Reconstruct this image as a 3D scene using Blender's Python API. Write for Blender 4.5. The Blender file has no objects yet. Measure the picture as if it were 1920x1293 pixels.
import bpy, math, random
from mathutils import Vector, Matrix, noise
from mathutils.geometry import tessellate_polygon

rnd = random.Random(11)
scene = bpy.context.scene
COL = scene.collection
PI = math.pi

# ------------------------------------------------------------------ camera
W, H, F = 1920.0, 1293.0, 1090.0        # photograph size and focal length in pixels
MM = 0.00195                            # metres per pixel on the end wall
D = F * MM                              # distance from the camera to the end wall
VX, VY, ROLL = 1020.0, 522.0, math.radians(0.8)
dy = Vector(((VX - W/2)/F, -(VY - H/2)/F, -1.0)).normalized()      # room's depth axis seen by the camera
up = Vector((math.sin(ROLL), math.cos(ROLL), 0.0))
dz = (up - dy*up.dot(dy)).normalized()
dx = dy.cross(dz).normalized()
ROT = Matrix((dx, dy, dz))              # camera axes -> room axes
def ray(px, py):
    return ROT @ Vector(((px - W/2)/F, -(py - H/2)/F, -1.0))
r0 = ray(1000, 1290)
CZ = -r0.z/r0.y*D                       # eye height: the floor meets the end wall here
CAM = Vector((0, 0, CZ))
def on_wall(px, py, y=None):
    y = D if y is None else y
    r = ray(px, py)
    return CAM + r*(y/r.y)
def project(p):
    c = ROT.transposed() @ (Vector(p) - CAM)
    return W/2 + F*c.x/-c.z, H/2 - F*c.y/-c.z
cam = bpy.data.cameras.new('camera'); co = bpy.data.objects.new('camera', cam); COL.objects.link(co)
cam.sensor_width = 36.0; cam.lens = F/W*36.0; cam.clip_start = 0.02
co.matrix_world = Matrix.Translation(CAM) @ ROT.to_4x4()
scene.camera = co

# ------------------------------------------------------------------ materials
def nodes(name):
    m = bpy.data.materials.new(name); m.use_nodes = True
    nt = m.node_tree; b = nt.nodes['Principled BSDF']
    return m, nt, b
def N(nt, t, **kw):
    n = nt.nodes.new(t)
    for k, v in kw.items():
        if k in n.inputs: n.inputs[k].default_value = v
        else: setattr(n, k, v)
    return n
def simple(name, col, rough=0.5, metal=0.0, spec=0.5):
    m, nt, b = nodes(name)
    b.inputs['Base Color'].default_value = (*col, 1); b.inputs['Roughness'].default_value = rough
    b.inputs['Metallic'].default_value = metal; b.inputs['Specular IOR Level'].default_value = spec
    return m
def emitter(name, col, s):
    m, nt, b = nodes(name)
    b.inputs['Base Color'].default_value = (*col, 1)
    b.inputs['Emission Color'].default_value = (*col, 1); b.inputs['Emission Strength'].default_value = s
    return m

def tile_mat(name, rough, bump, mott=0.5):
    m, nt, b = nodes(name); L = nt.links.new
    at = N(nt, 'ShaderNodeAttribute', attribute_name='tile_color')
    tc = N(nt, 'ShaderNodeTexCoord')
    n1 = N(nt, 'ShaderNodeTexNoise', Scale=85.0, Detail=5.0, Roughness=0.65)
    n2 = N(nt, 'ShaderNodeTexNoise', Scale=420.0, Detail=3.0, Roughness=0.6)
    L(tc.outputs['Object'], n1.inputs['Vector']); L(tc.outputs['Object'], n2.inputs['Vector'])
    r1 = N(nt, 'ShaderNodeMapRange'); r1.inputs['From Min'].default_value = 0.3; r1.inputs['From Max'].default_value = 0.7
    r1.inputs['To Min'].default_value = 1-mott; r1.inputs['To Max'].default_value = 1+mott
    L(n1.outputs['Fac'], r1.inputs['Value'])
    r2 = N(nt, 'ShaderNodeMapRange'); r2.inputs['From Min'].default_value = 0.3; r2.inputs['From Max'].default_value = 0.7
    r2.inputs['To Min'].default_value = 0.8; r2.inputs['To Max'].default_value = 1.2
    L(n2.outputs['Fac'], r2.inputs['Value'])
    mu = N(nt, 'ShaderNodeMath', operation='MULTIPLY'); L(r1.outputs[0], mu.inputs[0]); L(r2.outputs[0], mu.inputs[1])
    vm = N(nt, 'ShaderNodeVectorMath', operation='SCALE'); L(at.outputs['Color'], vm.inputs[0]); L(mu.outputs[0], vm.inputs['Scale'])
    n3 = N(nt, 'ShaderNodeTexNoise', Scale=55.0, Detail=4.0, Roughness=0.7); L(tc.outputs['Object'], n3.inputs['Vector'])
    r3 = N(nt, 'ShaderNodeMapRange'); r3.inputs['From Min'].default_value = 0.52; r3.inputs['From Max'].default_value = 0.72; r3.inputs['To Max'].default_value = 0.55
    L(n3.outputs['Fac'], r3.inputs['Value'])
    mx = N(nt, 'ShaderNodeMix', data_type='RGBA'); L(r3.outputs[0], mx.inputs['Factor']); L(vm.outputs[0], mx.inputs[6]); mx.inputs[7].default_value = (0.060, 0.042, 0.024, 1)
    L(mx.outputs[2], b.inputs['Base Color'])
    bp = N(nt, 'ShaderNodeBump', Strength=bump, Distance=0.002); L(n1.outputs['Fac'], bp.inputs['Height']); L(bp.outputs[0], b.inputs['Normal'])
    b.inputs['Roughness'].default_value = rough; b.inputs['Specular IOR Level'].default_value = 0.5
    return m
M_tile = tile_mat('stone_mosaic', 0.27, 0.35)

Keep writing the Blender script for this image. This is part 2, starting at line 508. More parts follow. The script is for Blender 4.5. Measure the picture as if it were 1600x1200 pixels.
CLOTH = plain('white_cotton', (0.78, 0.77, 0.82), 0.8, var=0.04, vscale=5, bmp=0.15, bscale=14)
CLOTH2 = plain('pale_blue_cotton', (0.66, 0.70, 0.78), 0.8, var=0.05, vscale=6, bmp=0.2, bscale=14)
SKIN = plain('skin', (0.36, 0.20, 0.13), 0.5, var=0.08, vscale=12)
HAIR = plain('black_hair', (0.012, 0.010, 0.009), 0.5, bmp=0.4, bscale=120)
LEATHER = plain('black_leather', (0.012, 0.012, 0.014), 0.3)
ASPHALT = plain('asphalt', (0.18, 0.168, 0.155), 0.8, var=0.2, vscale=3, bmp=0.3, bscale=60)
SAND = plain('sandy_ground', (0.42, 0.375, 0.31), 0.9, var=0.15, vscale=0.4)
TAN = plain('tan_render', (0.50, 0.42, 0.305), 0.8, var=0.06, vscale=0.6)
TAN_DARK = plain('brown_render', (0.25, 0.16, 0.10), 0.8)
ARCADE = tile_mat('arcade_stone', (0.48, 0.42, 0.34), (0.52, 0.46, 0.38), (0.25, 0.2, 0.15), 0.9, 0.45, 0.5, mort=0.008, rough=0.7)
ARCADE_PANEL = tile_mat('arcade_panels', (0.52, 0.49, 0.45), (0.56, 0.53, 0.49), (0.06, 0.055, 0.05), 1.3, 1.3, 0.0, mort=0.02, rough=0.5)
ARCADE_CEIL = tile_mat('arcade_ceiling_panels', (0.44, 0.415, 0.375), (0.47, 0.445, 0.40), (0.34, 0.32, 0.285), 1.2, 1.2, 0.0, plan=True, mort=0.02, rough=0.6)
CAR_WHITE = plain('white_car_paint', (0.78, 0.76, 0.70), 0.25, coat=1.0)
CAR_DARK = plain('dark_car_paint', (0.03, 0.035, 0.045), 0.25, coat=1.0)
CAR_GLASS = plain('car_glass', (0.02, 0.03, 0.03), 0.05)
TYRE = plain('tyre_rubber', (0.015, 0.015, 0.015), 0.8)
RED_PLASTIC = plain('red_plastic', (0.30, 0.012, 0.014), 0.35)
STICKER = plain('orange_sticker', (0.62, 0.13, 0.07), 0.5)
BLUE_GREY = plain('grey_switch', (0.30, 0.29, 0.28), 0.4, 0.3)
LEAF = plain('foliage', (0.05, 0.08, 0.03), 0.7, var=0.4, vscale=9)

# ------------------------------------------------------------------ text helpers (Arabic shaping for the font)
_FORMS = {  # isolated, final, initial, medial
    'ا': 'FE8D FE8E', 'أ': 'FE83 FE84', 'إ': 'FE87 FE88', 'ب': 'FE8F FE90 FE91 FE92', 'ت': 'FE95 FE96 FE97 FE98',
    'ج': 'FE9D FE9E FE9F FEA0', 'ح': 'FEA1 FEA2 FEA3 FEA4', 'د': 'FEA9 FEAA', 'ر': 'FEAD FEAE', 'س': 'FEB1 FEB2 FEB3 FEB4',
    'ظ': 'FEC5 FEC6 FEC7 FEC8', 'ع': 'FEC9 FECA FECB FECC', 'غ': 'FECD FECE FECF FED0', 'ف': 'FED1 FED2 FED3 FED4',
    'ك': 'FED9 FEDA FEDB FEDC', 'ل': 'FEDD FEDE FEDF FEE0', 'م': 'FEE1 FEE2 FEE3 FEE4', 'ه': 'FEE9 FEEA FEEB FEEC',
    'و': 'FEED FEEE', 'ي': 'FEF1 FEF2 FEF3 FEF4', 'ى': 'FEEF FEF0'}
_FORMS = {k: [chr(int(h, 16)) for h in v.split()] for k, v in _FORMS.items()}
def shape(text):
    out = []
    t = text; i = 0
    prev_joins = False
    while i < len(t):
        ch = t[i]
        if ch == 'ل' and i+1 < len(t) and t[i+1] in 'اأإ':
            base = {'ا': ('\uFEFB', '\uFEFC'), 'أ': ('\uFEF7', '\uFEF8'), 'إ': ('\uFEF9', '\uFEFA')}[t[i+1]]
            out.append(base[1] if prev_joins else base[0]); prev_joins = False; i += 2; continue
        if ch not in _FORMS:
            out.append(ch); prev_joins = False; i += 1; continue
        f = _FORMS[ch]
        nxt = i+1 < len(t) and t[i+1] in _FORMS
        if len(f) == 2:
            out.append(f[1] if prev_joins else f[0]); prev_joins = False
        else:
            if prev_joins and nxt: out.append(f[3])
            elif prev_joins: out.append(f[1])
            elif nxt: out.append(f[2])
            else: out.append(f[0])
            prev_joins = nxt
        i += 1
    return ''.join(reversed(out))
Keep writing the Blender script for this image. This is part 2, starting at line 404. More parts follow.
::::
Only the lines from the first line of the material above through the line that contains "scene.camera = co" should be quoted, each one exactly.

Reconstruct this image as a 3D scene using Blender's Python API. Write for Blender 4.5. The Blender file has no objects yet. Measure the picture as if it were 1920x1293 pixels.
import bpy, math, random
from mathutils import Vector, Matrix, noise
from mathutils.geometry import tessellate_polygon

rnd = random.Random(11)
scene = bpy.context.scene
COL = scene.collection
PI = math.pi

# ------------------------------------------------------------------ camera
W, H, F = 1920.0, 1293.0, 1090.0        # photograph size and focal length in pixels
MM = 0.00195                            # metres per pixel on the end wall
D = F * MM                              # distance from the camera to the end wall
VX, VY, ROLL = 1020.0, 522.0, math.radians(0.8)
dy = Vector(((VX - W/2)/F, -(VY - H/2)/F, -1.0)).normalized()      # room's depth axis seen by the camera
up = Vector((math.sin(ROLL), math.cos(ROLL), 0.0))
dz = (up - dy*up.dot(dy)).normalized()
dx = dy.cross(dz).normalized()
ROT = Matrix((dx, dy, dz))              # camera axes -> room axes
def ray(px, py):
    return ROT @ Vector(((px - W/2)/F, -(py - H/2)/F, -1.0))
r0 = ray(1000, 1290)
CZ = -r0.z/r0.y*D                       # eye height: the floor meets the end wall here
CAM = Vector((0, 0, CZ))
def on_wall(px, py, y=None):
    y = D if y is None else y
    r = ray(px, py)
    return CAM + r*(y/r.y)
def project(p):
    c = ROT.transposed() @ (Vector(p) - CAM)
    return W/2 + F*c.x/-c.z, H/2 - F*c.y/-c.z
cam = bpy.data.cameras.new('camera'); co = bpy.data.objects.new('camera', cam); COL.objects.link(co)
cam.sensor_width = 36.0; cam.lens = F/W*36.0; cam.clip_start = 0.02
co.matrix_world = Matrix.Translation(CAM) @ ROT.to_4x4()
scene.camera = co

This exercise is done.